The human eye, once adjusted to the darkness, sees between 10,000 and 1,000,000 times better than in daylight. Take that in. In the dark our eyes can see up to a million times better than in the daylight.

It seems to me that most of us have adjusted to the season of darkness. We’ve had ample opportunity to change our habits and our routines. We have introduced new practices to cope with our reality (hopefully). We have shed some things that just don’t serve us well (hopefully). I would guess that we are as adjusted as we are going to get to this set of circumstances.

What do you see better? Now that the panic has subsided and (some) of the fear has abated, what do you see more clearly?

I see communities collaborating to help each other. I stress the collaboration. I am volunteering for a group that spans civic groups, local government and fire departments, and local faith communities—we have committed to ensuring that people have access to whatever they need.

I see myself enjoying NOT worrying about the things I can’t do. I tend to worry too much about the things I didn’t get done on any given day. It is a newfound freedom to simply not worry about those things, to find fulfillment in what I did accomplish rather than lament what I did not accomplish.

I hope your eyes have adjusted—if not completely, at least partially. If you look out your window and see things as they’ve always been, maybe it is time to trust the other four senses: smell, hearing, taste, touch.

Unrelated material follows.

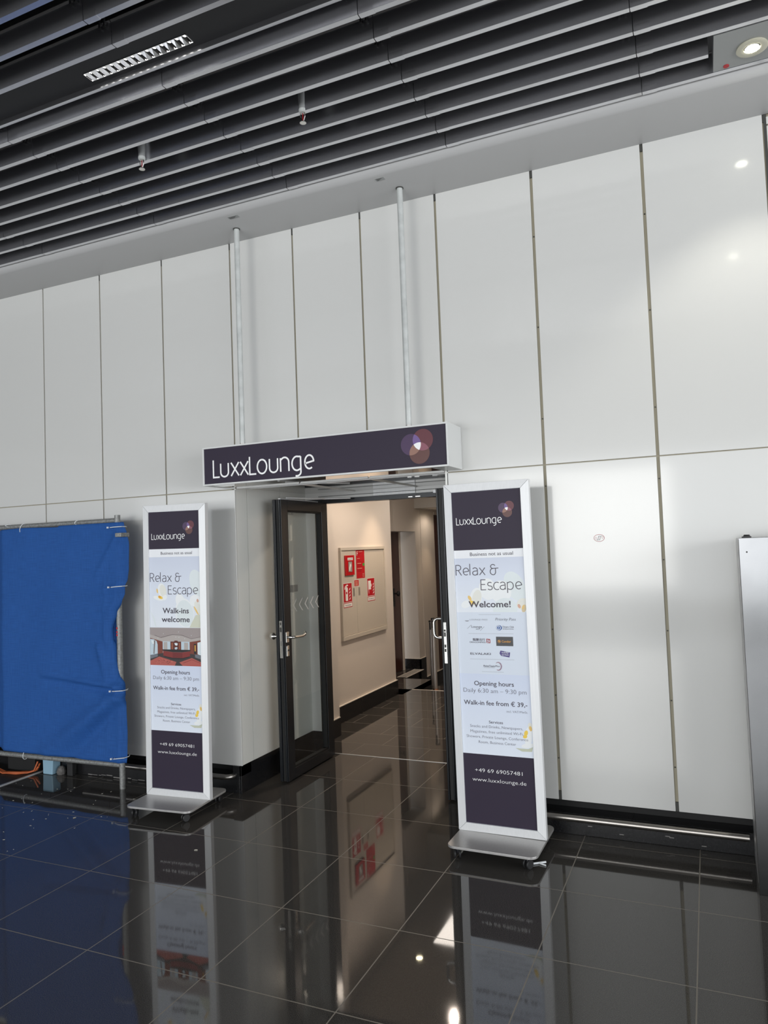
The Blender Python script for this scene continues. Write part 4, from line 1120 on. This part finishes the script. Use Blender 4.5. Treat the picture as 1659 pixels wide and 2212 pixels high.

I would like to add to those four, the sense I (self…it’s not selfish to make sure you are OK, the sense of Us (community), and the sense of the Other (the One who created and re-creates us, the One who deems us worthy and re-deems us daily, the One blessed us with life and blesses us with abundant life.) These senses combine to ground us in our Universe and allow us to experience these days as authentically and fully as we can.